_Exercise directions_. Copy exactly the lines from the line containing "Model this scene" to the line containing "from mathutils import Vector, Matrix, Euler", both lines included, and omit any pictures.

┌──

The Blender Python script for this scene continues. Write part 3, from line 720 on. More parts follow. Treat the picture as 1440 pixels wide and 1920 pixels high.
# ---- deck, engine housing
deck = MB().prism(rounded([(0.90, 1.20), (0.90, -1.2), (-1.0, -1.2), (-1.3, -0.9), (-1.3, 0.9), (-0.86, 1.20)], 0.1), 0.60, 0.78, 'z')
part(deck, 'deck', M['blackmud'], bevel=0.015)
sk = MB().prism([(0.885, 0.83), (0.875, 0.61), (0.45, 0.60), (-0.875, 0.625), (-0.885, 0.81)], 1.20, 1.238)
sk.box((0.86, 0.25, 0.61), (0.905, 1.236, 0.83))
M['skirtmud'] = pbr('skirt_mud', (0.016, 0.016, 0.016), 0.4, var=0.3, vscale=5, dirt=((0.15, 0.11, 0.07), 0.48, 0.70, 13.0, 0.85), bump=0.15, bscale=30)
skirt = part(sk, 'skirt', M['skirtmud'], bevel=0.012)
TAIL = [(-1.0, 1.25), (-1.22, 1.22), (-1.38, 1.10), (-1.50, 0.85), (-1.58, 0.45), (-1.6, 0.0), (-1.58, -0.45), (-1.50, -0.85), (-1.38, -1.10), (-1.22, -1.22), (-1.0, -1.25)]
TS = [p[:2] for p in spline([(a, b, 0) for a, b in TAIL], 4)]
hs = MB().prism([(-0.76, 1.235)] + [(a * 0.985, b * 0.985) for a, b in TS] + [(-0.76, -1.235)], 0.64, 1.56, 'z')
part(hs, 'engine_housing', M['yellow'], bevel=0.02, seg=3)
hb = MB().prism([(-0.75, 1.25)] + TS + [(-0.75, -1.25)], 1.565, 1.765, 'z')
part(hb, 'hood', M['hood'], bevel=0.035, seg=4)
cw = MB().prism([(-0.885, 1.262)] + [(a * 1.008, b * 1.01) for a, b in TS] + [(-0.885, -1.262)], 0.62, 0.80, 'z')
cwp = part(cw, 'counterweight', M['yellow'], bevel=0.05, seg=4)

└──
┌──

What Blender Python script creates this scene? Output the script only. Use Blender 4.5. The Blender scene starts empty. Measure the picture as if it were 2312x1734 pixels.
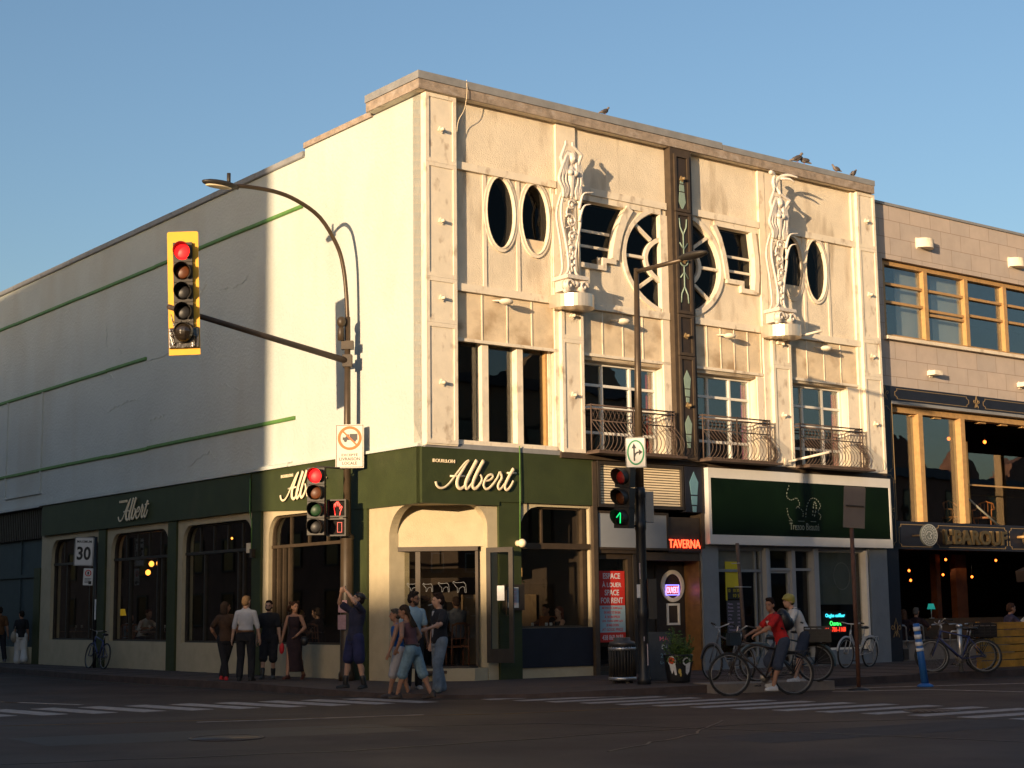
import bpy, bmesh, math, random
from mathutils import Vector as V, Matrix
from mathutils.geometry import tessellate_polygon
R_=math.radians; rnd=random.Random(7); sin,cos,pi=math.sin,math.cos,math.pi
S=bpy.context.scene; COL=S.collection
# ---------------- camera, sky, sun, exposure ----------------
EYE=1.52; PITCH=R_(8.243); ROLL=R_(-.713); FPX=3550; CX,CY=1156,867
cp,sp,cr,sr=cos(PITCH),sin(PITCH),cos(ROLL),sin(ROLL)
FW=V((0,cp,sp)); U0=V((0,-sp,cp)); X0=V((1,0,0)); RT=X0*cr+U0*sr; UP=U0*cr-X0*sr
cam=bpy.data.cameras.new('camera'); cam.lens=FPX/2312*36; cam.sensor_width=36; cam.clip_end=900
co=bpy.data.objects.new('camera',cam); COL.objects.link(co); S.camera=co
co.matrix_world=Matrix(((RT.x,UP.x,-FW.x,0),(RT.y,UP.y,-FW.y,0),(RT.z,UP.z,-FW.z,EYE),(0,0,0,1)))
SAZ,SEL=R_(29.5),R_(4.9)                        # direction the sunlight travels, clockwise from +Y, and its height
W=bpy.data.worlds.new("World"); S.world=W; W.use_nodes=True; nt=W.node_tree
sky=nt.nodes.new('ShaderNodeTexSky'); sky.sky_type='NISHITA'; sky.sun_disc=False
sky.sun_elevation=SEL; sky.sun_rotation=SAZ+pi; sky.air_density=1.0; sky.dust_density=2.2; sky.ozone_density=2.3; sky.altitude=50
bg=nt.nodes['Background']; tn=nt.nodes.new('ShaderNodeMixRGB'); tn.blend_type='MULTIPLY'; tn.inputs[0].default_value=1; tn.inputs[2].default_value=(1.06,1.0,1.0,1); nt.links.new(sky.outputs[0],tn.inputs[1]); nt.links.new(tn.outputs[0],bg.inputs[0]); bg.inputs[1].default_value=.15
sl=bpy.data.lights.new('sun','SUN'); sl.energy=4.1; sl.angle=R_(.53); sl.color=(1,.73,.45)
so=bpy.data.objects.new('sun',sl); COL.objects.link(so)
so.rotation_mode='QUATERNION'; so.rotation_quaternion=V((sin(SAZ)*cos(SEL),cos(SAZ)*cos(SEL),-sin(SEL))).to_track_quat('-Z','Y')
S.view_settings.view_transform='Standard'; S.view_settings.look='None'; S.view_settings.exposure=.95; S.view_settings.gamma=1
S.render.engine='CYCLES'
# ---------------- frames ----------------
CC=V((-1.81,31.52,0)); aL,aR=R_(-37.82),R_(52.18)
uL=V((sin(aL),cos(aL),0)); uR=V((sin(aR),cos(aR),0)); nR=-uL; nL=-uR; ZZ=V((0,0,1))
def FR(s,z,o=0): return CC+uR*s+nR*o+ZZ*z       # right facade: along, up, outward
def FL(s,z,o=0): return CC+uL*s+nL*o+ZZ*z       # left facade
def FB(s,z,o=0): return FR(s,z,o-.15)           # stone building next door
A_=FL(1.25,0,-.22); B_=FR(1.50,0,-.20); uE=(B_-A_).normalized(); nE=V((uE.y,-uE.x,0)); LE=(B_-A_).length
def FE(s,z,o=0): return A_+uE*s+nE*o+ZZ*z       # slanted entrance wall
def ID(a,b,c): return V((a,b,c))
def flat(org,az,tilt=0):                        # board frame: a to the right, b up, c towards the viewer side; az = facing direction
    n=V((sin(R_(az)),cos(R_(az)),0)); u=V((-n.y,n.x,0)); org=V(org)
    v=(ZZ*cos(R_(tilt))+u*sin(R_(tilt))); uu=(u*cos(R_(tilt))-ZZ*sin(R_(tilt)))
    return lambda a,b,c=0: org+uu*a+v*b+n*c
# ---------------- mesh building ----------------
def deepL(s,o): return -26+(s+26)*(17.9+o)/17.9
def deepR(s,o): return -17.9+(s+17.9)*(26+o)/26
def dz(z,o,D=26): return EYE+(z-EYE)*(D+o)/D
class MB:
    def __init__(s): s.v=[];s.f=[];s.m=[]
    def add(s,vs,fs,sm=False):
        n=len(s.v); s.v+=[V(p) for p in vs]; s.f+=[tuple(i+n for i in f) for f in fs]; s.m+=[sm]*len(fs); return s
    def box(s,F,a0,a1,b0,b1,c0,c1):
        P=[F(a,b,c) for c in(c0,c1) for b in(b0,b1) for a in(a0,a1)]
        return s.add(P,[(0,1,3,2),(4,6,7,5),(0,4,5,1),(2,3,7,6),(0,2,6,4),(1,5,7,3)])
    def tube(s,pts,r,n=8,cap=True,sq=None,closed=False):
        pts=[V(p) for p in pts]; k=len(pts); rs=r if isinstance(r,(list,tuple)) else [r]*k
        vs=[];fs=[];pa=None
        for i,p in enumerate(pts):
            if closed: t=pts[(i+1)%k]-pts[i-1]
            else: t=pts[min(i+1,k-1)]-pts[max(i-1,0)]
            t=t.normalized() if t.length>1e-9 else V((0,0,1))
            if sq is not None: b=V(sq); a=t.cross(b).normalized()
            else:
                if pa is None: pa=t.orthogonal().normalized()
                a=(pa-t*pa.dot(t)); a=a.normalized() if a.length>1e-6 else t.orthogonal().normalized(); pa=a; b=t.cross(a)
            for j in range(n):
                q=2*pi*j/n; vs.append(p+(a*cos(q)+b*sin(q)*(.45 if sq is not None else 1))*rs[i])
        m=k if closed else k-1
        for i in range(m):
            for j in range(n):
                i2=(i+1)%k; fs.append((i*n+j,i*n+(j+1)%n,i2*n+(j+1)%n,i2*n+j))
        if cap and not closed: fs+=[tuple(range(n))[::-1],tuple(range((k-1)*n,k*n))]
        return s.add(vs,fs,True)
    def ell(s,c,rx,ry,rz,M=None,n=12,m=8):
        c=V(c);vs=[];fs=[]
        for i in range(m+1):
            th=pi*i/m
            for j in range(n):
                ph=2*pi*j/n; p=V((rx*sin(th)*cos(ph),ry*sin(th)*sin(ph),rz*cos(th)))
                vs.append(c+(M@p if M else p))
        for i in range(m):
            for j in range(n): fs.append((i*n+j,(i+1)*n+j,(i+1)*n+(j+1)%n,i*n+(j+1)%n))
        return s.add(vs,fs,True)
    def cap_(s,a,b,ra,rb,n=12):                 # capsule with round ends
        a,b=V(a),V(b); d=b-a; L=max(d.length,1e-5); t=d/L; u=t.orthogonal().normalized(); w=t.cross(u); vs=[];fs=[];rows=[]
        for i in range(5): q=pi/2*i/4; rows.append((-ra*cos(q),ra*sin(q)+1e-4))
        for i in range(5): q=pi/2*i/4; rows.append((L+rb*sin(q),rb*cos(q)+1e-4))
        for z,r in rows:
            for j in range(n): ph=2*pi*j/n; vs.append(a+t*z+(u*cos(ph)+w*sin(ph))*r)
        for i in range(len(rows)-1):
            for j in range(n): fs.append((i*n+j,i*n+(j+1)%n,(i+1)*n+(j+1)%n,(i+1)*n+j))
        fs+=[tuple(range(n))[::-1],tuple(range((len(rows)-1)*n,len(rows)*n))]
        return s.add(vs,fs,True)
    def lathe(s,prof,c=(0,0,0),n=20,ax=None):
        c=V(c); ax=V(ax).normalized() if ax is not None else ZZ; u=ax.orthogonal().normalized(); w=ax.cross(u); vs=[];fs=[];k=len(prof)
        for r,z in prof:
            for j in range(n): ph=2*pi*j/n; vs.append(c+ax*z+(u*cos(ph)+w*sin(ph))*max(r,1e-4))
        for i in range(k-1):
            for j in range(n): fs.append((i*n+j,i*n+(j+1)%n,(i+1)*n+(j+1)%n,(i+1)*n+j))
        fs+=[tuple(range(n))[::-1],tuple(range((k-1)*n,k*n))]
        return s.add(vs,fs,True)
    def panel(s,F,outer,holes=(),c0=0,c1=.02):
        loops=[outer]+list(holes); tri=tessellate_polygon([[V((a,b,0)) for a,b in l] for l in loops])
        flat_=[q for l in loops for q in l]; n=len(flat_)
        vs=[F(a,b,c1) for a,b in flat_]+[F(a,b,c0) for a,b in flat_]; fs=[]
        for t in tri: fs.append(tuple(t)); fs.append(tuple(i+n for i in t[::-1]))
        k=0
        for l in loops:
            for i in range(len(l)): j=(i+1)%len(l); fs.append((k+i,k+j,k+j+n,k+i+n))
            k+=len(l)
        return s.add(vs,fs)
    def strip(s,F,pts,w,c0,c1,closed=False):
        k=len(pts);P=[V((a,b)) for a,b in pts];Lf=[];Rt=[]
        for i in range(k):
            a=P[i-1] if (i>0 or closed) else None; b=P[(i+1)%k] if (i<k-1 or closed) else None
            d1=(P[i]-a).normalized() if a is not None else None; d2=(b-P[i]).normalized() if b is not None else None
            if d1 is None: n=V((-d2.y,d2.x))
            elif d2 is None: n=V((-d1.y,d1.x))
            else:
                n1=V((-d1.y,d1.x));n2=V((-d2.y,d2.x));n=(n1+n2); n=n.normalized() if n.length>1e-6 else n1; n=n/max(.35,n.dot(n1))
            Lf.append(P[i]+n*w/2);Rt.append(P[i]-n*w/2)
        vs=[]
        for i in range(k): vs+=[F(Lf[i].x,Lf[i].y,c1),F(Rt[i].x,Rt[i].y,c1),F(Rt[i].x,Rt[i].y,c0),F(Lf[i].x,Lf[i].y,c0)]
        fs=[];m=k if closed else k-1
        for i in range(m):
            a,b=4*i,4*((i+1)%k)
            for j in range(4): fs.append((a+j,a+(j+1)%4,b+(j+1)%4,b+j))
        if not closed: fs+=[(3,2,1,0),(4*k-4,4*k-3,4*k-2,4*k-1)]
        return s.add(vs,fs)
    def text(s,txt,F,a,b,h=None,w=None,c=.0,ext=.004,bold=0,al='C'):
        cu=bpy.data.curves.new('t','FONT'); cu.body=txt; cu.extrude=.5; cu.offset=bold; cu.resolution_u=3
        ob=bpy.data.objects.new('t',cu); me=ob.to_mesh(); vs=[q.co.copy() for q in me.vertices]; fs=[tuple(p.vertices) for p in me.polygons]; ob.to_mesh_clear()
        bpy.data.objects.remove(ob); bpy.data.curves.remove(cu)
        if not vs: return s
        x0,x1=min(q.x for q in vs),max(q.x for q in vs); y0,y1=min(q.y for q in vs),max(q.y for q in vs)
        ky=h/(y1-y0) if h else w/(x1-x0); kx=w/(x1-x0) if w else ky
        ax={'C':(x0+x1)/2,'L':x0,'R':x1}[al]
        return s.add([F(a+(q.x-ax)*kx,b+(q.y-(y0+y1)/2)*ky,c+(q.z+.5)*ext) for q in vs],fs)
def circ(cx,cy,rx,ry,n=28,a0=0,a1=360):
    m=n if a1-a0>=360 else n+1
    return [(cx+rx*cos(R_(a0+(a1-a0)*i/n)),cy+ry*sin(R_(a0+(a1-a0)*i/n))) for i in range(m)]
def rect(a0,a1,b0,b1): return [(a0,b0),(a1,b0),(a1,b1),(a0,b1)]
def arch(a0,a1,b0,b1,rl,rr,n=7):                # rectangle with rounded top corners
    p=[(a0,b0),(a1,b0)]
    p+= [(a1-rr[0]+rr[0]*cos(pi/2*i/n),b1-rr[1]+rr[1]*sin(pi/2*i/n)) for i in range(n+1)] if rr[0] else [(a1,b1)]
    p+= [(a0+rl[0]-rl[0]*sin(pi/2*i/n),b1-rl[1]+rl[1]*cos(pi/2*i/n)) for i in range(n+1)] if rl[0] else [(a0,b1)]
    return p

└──
┌──

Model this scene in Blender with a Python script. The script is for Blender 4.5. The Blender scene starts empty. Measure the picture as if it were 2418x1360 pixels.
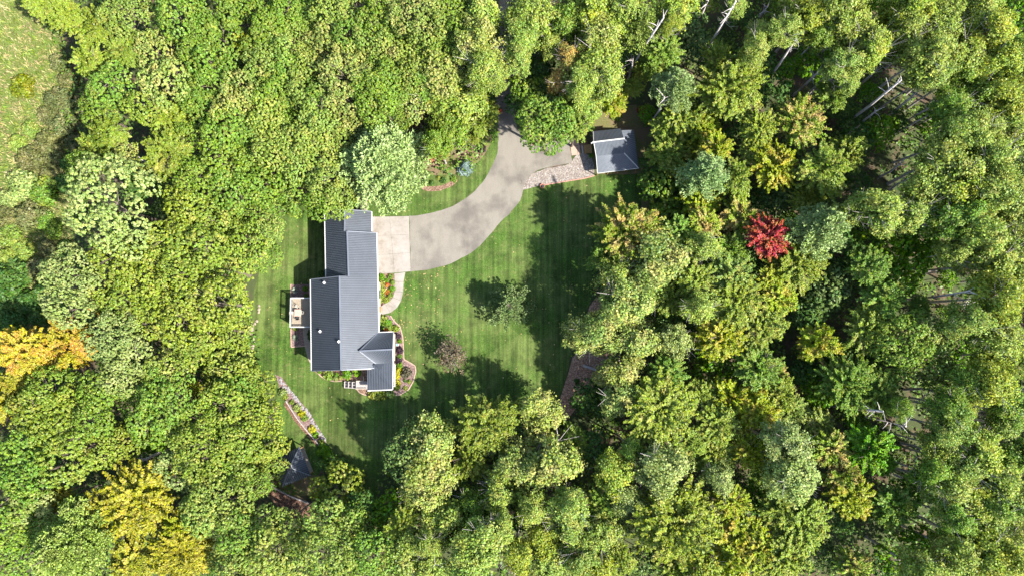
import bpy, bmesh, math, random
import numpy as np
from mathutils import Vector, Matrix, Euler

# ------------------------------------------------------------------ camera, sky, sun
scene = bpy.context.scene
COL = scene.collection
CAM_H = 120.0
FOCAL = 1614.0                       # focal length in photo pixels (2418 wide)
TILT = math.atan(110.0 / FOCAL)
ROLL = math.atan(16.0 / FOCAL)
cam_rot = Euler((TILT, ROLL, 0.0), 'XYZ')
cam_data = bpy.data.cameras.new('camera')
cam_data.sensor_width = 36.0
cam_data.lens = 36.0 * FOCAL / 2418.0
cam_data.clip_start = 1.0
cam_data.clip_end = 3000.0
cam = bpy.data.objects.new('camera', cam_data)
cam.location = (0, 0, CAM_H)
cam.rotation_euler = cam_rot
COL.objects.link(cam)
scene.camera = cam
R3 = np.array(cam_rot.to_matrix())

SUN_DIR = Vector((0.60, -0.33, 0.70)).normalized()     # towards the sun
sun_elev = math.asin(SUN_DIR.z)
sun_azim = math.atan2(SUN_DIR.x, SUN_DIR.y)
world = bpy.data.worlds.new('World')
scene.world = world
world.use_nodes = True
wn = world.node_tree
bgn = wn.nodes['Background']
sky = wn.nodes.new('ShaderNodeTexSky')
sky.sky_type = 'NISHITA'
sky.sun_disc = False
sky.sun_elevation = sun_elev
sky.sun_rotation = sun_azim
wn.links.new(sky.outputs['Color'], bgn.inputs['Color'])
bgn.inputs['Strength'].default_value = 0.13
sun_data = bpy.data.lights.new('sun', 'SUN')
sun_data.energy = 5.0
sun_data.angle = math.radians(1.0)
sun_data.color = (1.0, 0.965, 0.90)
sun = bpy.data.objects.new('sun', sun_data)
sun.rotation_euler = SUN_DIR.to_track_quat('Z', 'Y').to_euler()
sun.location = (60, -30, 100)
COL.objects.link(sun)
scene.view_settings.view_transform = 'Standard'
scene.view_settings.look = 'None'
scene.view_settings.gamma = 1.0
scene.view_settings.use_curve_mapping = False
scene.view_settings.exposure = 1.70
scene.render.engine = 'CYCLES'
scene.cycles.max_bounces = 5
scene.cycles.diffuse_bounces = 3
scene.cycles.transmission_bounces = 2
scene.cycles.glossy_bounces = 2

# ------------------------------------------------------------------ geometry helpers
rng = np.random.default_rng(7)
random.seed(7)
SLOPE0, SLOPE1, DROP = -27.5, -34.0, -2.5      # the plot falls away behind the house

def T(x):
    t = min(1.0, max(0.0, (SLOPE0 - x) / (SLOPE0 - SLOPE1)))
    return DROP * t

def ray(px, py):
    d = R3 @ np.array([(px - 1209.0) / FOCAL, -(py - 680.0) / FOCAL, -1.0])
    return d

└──

_Full output_.
Model this scene in Blender with a Python script. The script is for Blender 4.5. The Blender scene starts empty. Measure the picture as if it were 2418x1360 pixels.
import bpy, bmesh, math, random
import numpy as np
from mathutils import Vector, Matrix, Euler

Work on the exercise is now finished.